- _DATASET CONTENT_:
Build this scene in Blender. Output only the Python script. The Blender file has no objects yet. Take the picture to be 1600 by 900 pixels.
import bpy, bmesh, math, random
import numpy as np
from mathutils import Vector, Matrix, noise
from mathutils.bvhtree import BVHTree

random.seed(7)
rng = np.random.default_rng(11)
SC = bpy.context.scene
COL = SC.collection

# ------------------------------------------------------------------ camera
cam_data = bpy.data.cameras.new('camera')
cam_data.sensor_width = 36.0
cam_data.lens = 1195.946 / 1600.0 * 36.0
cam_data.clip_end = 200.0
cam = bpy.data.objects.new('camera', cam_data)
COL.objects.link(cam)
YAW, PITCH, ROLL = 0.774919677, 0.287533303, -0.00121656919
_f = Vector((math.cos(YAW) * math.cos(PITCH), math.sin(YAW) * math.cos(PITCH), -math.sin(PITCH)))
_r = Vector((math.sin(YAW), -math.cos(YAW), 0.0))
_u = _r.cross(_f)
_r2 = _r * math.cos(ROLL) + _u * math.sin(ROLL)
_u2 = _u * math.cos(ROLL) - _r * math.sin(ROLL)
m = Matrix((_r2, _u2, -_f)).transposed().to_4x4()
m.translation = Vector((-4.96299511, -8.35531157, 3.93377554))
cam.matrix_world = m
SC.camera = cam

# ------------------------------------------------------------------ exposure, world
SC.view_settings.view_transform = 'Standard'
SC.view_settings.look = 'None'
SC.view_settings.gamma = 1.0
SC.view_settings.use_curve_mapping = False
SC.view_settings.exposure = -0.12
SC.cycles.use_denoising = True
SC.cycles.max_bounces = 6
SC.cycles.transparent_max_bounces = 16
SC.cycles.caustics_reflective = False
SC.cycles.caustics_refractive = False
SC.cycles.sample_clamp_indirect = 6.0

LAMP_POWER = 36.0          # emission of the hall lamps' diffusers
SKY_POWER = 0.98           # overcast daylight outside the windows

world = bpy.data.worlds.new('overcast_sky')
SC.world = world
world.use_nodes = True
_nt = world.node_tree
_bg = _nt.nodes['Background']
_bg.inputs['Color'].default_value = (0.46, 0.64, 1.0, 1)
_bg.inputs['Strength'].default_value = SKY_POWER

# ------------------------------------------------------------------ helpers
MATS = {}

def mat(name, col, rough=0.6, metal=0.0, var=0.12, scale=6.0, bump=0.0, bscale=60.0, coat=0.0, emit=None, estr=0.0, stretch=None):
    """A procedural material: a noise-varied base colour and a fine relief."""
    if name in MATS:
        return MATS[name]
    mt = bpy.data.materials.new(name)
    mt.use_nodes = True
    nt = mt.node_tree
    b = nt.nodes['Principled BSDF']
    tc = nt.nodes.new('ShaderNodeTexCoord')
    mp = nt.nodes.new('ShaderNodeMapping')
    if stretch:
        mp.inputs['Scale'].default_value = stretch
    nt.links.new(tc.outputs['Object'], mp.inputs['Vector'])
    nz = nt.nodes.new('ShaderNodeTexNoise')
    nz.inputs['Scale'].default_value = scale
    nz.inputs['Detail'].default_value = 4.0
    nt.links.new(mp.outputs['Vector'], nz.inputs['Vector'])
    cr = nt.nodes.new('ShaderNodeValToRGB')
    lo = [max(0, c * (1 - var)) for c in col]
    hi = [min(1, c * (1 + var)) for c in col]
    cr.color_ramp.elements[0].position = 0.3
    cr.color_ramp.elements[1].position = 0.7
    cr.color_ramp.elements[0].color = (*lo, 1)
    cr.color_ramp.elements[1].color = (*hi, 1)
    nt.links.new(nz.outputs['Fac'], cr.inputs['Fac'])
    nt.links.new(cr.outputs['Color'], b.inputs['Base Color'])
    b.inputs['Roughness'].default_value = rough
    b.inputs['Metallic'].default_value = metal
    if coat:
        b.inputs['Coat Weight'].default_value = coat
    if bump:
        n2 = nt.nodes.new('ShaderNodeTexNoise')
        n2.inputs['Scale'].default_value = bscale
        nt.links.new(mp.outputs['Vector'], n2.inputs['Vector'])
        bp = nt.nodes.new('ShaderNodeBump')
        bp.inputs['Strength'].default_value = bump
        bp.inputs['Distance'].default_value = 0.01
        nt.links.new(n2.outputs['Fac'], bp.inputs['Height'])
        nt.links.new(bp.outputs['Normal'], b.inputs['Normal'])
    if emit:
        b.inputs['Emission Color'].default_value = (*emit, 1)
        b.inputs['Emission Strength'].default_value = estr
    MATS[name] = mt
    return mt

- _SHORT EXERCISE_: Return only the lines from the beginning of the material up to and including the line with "SC.camera = cam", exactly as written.

- _RIGHT ANSWER_:
Build this scene in Blender. Output only the Python script. The Blender file has no objects yet. Take the picture to be 1600 by 900 pixels.
import bpy, bmesh, math, random
import numpy as np
from mathutils import Vector, Matrix, noise
from mathutils.bvhtree import BVHTree

random.seed(7)
rng = np.random.default_rng(11)
SC = bpy.context.scene
COL = SC.collection

# ------------------------------------------------------------------ camera
cam_data = bpy.data.cameras.new('camera')
cam_data.sensor_width = 36.0
cam_data.lens = 1195.946 / 1600.0 * 36.0
cam_data.clip_end = 200.0
cam = bpy.data.objects.new('camera', cam_data)
COL.objects.link(cam)
YAW, PITCH, ROLL = 0.774919677, 0.287533303, -0.00121656919
_f = Vector((math.cos(YAW) * math.cos(PITCH), math.sin(YAW) * math.cos(PITCH), -math.sin(PITCH)))
_r = Vector((math.sin(YAW), -math.cos(YAW), 0.0))
_u = _r.cross(_f)
_r2 = _r * math.cos(ROLL) + _u * math.sin(ROLL)
_u2 = _u * math.cos(ROLL) - _r * math.sin(ROLL)
m = Matrix((_r2, _u2, -_f)).transposed().to_4x4()
m.translation = Vector((-4.96299511, -8.35531157, 3.93377554))
cam.matrix_world = m
SC.camera = cam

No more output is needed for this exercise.